Ya know, being a cynic and skeptic by nature, I've always wondered about hybrids. Do the "carbon footprint" figures include such things as manufacturing the batteries, manufacturing all the components (controls, motor and such) proper disposal of the batteries (lots of nasty heavy metals that are power intensive to dispose of properly) and the additional manufacturing steps needed to produce them? What about the HP/weight ratio hit from carrying two power and motive sources? Not a lot of efficiency in that, at least to me. I asked at a lot of dealerships, looked online, and no one really says one way or the other. Driving one sure can cut fuel costs, but I do wonder about the overall "power" cost and resulting environmental impact being any better than conventional carbon fueled vehicles.
Being able to build a super car that does a quarter mile in x seconds or tops out at xxx mph is certainly nice, but getting it into the real world is a whole other problem.
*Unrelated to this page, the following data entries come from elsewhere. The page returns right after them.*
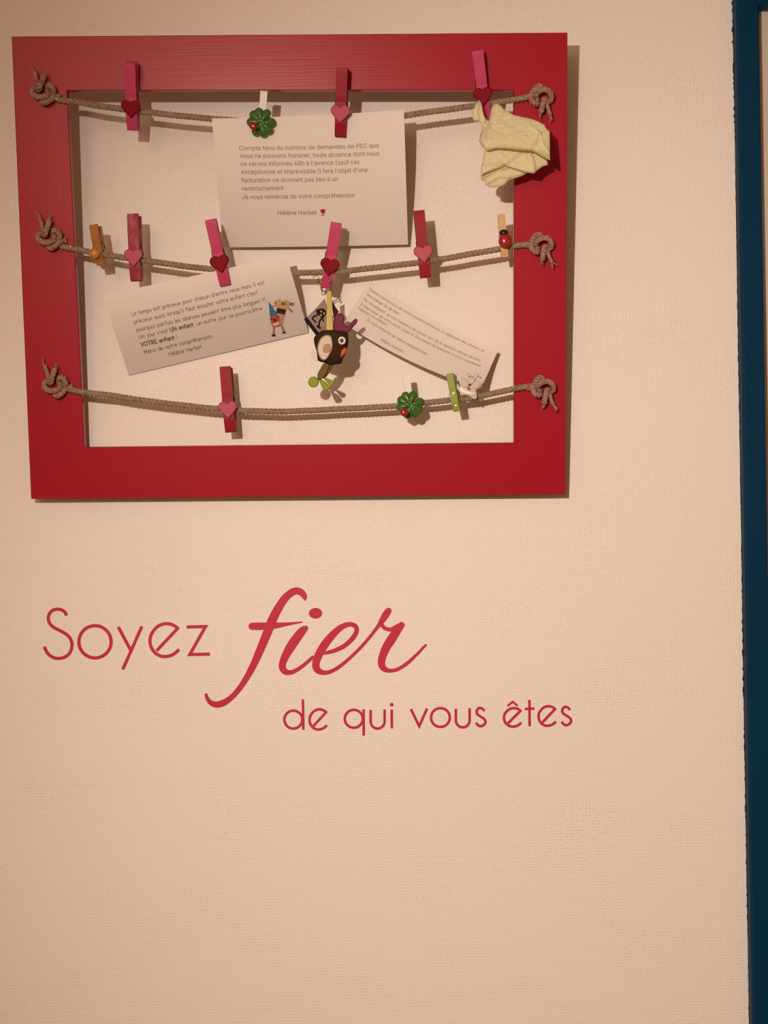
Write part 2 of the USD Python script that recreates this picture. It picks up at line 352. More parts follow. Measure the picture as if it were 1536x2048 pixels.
# ------------------------------------------------------------------ the red frame, leaning forward at the top
OUT = [(23, 73), (1135, 65), (1131, 989), (62, 998)]           # TL TR BR BL, front edge
INN = [(134, 181), (1028, 180), (1028, 886), (169, 895)]
o3 = [on_frame(*map(np.array, p)) for p in OUT]; i3 = [on_frame(*map(np.array, p)) for p in INN]
nrm = np.array([0, -1.0, -KH]); nrm /= np.linalg.norm(nrm)       # front normal (towards the room, tipped down)
FT = 0.0115
frame = thing('picture_frame', 'large crimson painted wooden frame leaning off the wall, strung with three ropes', 'frame', origin=(o3[3] + o3[2]) / 2)
def member(a, b, c, d):
    """A mitred board from four front corners, counter-clockwise seen from the room (a-b and c-d are the mitres), its long edges eased."""
    q = np.array([a, b, c, d]); k = 0.0009 / np.linalg.norm(b - a)
    f0 = np.array([a + (b - a) * k, b + (a - b) * k, c + (d - c) * k, d + (c - d) * k])
    v = np.vstack([f0, q - nrm * 0.0008, q - nrm * FT]); f = [(0, 1, 2), (0, 2, 3), (8, 10, 9), (8, 11, 10)]
    for s in (0, 4):
        for i in range(4):
            j = (i + 1) % 4; f += [(s + i, s + 4 + i, s + 4 + j), (s + i, s + 4 + j, s + j)]
    return v, np.array(f)
obj('rail', member(o3[0], i3[0], i3[1], o3[1]), M_red_h, frame)
obj('rail', member(i3[3], o3[3], o3[2], i3[2]), M_red_h, frame)
obj('stile', member(i3[0], o3[0], o3[3], i3[3]), M_red_v, frame)
obj('stile', member(o3[1], i3[1], i3[2], o3[2]), M_red_v, frame)
for px, py in ((110, 950), (1080, 940), (90, 120), (1080, 118)):   # spacers that hold it off the wall
    c = on_frame(np.array(px), np.array(py)); hb = hf(c[2]) - FT
    obj('spacer', bx(c[0] - 0.010, c[0] + 0.010, -hb + 0.0006, -0.0002, c[2] - 0.008, c[2] + 0.008), M_wood, frame)

# ------------------------------------------------------------------ the three ropes
ROPES = [
    [(112, 197), (128.5, 201), (153, 203.5), (191, 210.5), (235, 217), (301, 225), (355, 231), (420, 237), (500, 243), (600, 246), (700, 243), (760, 238), (810, 231), (862, 223.5), (911, 217), (960, 210), (1010, 202.5), (1042, 197), (1056, 194)],
    [(121, 492), (140, 496), (159, 499), (187, 506), (215, 509.5), (246, 515), (299, 522), (352, 530), (415, 537.5), (500, 544), (560, 545.5), (608, 545.5), (677, 543.5), (693, 542), (758, 534.5), (823, 527), (872, 520.5), (930, 510), (977, 502), (1024, 493), (1062, 488)],
    [(134, 777), (150, 781), (167, 784.5), (223, 791), (288, 801), (353, 809), (418, 816), (483, 821), (560, 823), (620, 821), (680, 818), (742, 815), (796, 811.5), (842, 806.5), (899, 800.5), (936, 796.5), (977, 789), (1024, 778.5), (1066, 771)]]
RR = 0.0031
KNOT = [(430, 600, 0), (545, 575, 1), (610, 470, 4), (690, 375, 6.5), (775, 370, 6), (800, 440, 3), (735, 500, 0), (640, 560, 0.5), (575, 655, 4), (620, 755, 6.5), (705, 790, 5), (745, 720, 1), (700, 600, 1), (705, 520, 6),
        (790, 470, 8.5), (910, 465, 9), (1010, 530, 8), (1050, 620, 5), (1000, 690, 2), (920, 650, 3), (885, 690, 6.5), (860, 790, 7.5), (835, 900, 7), (822, 985, 6)]
KEND = [(960, 640, 2), (960, 730, 5), (975, 830, 6.5), (1005, 930, 6.5), (1060, 1035, 6)]
def knot(cx, cy, sx, sy, ang, scale=1.0, seed=0):
    ca, sa = math.cos(ang), math.sin(ang); out = []
    for path, r, pit in ((KNOT, 0.0030, 0.0115), (KEND, 0.0021, 0.008)):
        p = cr(np.array(path, float), 7)
        x = (p[:, 0] - 780) / 12.8 * sx * scale; y = (p[:, 1] - 620) / 12.8 * sy * scale
        w = on_frame(cx + x * ca - y * sa, cy + x * sa + y * ca, 0.0026)
        w[:, 1] -= p[:, 2] * 0.0014
        out += twist(w, r, pit, 0.0009, seed, 7)
        # frayed end
        e = w[-1]; t = w[-1] - w[-3]; t /= np.linalg.norm(t)
        for k in range(5):
            d = t + rng.normal(0, 0.3, 3); out.append(tube(np.array([e - t * 0.001, e + d * 0.0028, e + d * 0.005 + rng.normal(0, 0.0004, 3)]), [0.0007, 0.0006, 0.0003], 5))
    return join(*out)
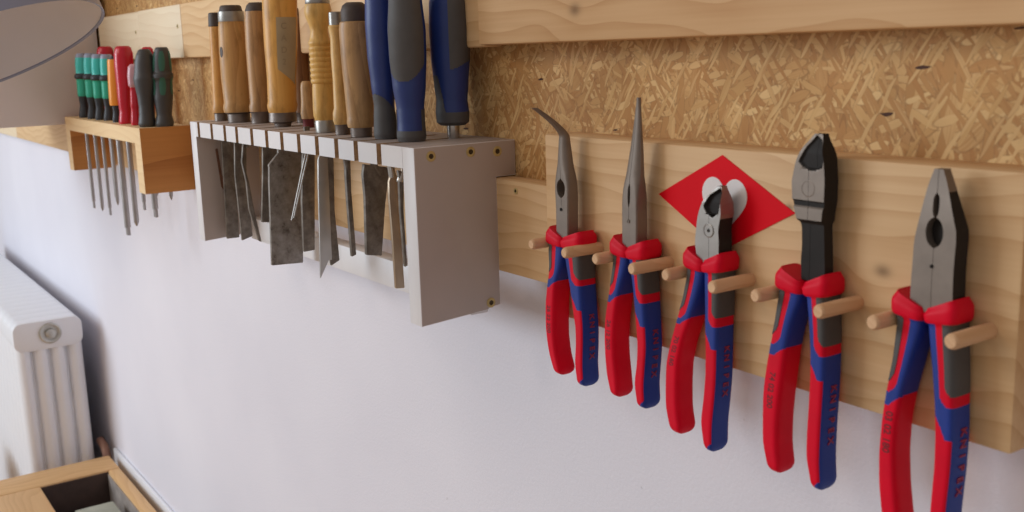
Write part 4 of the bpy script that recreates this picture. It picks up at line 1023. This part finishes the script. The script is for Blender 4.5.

I can't imagine Joe Consumer driving a BMW, McClaren or Ferrari on his daily commute or taking the family on vacation in his $100,000+ electric ride. Granted advances are being made, but the optimism may be a little ahead of reality. Personally, I'd love a car that didn't need to stop at a gas station, but unless and until an equally suitable source of portable power comes along, it's what we're stuck with. When I was working, my daily commute was 75 miles, each way. I wouldn't want to risk relying on the current, "advanced", levels of electric cars for that nor could I afford one in the first place.
Hydrogen power looked good, until it dawned on the inventors that extracting the hydrogen used more energy than the hydrogen produces. If a way to produce hydrogen that is efficient could be found, that has promise. On the other hand, being powered, effectively, by water is kind of attractive, not to mention cheap to obtain.